MJC: In a short run, this can be done by deploying counterpropaganda: overt and covert. Public diplomacy should be the best tool here. Setting up a Russian language TV station is a must. There should also be a cyber propaganda offensive. Social media need to be mobilized.  In the long run, we must set up a strategic goal. This entails rigorous analysis of the situation. First, is it desirable for the US to “build solidarity with the Russian” population? If yes, then how? The only way to do so is when they are convinced that they prefer someone else than the current denizens of the Kremlin. That means we would have to support a viable alternative and help with a regime change.

  1. Do the Russian people have concerns about the West and Western culture that are legitimate?

MJC: Sure. The excesses of the counter-cultural revolution that the 1960s spawned in the US generate legitimate fears all over the world, not only in Russia.

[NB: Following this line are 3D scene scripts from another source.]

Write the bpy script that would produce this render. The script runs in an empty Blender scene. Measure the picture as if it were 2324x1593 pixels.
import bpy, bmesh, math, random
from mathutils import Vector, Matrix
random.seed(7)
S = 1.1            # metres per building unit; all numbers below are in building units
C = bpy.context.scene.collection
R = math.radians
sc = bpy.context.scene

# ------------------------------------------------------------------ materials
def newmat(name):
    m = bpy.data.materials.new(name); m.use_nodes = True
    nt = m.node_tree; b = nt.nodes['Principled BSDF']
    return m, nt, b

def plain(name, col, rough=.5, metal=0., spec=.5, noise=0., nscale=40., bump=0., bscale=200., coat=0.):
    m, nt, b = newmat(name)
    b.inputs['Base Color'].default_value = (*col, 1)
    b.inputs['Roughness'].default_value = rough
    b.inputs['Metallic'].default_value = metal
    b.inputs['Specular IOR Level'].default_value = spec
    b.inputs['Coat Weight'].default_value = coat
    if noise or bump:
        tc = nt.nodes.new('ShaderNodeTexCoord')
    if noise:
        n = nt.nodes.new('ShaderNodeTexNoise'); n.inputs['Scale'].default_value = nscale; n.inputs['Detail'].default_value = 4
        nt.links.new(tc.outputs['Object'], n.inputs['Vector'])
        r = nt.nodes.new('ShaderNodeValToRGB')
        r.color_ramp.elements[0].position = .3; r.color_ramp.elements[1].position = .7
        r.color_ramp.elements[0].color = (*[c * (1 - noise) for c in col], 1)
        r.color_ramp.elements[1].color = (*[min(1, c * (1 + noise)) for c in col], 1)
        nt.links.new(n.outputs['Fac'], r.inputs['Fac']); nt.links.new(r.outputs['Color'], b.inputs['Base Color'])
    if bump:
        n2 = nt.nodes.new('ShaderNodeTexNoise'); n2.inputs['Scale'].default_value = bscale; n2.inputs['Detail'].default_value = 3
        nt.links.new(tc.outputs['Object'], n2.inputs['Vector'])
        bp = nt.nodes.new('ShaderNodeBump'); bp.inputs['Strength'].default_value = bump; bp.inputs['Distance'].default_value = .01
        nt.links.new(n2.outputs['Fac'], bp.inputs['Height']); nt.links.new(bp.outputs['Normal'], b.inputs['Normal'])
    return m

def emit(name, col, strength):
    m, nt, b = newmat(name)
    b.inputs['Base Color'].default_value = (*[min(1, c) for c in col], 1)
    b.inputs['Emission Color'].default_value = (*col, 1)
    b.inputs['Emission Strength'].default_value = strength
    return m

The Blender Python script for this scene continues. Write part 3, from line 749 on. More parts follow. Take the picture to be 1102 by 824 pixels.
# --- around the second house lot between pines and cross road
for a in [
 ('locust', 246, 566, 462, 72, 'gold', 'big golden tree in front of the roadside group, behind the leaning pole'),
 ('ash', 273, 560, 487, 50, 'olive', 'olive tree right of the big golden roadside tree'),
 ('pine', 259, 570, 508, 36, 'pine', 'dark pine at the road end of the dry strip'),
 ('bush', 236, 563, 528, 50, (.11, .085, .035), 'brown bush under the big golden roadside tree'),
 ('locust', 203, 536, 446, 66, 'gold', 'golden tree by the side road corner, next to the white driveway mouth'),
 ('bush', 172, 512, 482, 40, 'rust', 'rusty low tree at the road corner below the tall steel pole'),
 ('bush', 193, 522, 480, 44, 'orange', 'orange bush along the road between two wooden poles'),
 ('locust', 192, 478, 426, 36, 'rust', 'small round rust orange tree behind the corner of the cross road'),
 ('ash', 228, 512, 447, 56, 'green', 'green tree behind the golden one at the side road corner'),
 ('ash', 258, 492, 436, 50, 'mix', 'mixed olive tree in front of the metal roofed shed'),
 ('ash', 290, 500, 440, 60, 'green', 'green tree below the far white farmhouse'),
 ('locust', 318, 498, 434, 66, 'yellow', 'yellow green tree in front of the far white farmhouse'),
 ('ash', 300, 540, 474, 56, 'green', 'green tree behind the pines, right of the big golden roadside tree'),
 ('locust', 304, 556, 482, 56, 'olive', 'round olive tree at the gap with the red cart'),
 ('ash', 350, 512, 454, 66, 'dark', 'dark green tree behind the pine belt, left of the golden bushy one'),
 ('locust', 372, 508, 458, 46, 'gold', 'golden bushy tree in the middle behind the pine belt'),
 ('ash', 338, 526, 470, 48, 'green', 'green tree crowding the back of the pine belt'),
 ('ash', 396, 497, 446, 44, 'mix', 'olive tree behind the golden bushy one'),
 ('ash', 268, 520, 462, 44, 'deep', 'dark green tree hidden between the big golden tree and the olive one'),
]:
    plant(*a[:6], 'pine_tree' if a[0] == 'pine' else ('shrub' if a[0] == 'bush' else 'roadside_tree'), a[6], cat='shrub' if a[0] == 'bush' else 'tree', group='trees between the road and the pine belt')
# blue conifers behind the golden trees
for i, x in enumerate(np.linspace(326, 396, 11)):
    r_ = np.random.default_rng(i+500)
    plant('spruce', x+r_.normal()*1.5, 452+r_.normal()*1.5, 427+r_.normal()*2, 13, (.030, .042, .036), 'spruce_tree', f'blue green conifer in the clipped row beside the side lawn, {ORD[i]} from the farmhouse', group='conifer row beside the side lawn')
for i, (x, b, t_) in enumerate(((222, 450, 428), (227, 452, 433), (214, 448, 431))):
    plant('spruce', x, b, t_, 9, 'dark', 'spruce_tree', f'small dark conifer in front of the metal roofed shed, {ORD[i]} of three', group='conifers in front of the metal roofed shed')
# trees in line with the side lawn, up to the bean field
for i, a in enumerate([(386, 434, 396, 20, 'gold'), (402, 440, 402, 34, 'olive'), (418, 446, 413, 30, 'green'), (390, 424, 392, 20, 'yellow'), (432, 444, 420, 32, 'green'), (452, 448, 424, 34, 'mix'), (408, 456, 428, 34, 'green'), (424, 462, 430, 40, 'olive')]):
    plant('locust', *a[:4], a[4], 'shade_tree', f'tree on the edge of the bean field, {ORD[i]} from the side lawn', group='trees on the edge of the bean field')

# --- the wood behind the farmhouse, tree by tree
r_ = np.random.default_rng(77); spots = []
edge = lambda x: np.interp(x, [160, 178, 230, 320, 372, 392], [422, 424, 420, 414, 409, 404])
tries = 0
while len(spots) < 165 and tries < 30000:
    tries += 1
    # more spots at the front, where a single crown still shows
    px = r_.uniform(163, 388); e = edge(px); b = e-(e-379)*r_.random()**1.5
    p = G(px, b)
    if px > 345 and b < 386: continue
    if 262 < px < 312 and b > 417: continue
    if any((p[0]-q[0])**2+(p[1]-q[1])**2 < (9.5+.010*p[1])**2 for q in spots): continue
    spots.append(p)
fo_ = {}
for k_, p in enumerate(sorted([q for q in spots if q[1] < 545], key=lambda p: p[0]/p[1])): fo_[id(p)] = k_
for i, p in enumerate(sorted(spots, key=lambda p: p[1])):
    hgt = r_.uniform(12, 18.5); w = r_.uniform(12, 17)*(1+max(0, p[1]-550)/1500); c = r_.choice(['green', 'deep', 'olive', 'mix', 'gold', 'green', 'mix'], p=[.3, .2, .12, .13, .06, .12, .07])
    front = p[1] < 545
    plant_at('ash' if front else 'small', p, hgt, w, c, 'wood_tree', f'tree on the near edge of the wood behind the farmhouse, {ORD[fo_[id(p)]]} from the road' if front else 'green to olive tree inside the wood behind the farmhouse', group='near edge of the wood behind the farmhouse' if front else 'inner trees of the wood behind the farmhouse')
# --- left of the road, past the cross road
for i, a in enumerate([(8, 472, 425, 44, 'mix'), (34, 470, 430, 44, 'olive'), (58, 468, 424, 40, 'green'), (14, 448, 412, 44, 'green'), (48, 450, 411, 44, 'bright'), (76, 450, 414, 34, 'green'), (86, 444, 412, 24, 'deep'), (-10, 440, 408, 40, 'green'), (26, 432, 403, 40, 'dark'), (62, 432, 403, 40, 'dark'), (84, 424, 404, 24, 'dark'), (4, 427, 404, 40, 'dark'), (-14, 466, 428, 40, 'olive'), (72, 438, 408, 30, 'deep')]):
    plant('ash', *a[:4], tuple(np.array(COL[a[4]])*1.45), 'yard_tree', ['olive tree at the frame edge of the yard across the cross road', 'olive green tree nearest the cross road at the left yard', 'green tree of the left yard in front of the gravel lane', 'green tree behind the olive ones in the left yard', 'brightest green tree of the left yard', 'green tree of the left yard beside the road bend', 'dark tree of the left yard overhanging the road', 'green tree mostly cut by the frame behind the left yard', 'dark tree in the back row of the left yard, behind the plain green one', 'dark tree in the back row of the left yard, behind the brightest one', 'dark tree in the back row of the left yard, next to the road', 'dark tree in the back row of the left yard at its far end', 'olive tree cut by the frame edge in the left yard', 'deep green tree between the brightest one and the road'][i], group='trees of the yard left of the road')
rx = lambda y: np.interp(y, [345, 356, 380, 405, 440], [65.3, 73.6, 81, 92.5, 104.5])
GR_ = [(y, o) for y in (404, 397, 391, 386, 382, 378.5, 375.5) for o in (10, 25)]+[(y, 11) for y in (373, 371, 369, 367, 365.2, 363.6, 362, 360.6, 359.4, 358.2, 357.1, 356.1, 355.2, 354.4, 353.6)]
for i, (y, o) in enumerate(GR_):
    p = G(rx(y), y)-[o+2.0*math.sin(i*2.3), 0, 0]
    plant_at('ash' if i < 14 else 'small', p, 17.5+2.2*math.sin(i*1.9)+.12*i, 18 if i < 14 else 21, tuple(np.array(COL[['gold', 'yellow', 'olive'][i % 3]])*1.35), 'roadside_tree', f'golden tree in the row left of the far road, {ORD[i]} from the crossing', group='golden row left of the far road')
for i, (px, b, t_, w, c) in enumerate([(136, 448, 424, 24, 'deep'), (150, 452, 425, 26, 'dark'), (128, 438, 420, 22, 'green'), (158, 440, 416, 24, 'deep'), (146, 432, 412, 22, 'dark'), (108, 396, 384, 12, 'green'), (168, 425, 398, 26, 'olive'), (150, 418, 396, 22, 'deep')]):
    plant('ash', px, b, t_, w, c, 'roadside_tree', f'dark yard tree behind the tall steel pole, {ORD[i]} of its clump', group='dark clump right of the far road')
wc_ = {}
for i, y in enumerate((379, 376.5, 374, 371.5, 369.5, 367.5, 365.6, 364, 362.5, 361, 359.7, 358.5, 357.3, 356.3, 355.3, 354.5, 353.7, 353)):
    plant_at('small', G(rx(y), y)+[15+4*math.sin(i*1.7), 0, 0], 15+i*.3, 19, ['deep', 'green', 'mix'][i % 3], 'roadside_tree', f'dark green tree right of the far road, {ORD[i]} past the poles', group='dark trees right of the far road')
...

Must Marxism-lesbianism be obligatory everywhere?

  1. How can Patrick Henry College students, as Westerners and as Christians, critique the problems of the current Western worldview without reinforcing anti-Western sentiment in Russia and elsewhere?

MJC: That’s easy. Stop depicting counter-cultural pathologies currently dominant in the West, including post-modernism and deconstruction, as the Western mainstream. The counter-culture has successfully sold itself as being “Western,” and that seriously damages America’s image as a decent nation.

  1. Is it credible to consider Russia a conventional military threat to Western Europe when their military spending is much lower than the combined spending of NATO nations (even absent the United States) and the area they have to defend is much larger? What about the unconventional military threat?

MJC: By “their” you mean “its” – love the mother tongue. Yes, it is credible to consider Russia as a conventional military threat. First, Russia’s military budget is a state secret, so how do you know what they spend? Second, combined spending of NATO nations basically means that America pays for everyone else in the alliance. Others hardly contribute what they should, if they do at all. Third, and most importantly, I do not see the will of any NATO member states to face Russia unless the United States stands on the front line. Fourth, Russia very much has the will to use force to take out whatever obstacles it deems necessary to get its way.

As far as the unconventional military threat, if you are referring to nuclear war, Russia is the only country in the world that can destroy the United States because the Kremlin inherited the Soviet Union’s nuclear arsenal. If by the unconventional military threat you mean irregular warfare, or special operations, Moscow is extremely apt at it and must be considered extremely dangerous. It specializes in active measures, or all dirty tricks of political warfare short of violence, and covert action, including paramilitary operations. We are light years behind the Russian Federation in such capabilities.

  1. Since the end of the Cold War, there seems to be a noticeable lack of a worldwide big-picture “grand strategy” employed by the United States. Should the United States have a grand strategy, and what should it focus on?

MJC: The US pursued a grand strategy briefly during the 1980s; earlier it just cravenly pursued détente. America must have a grand strategy and it should focus on perpetuating our supremacy in the world. It should be based on the idea of free trade and cooperation with the likeminded, providing strong leadership to attract as many as possible to our banners, and propagandizing for a decent civilization which, for me, is inexorably tied to Christianity.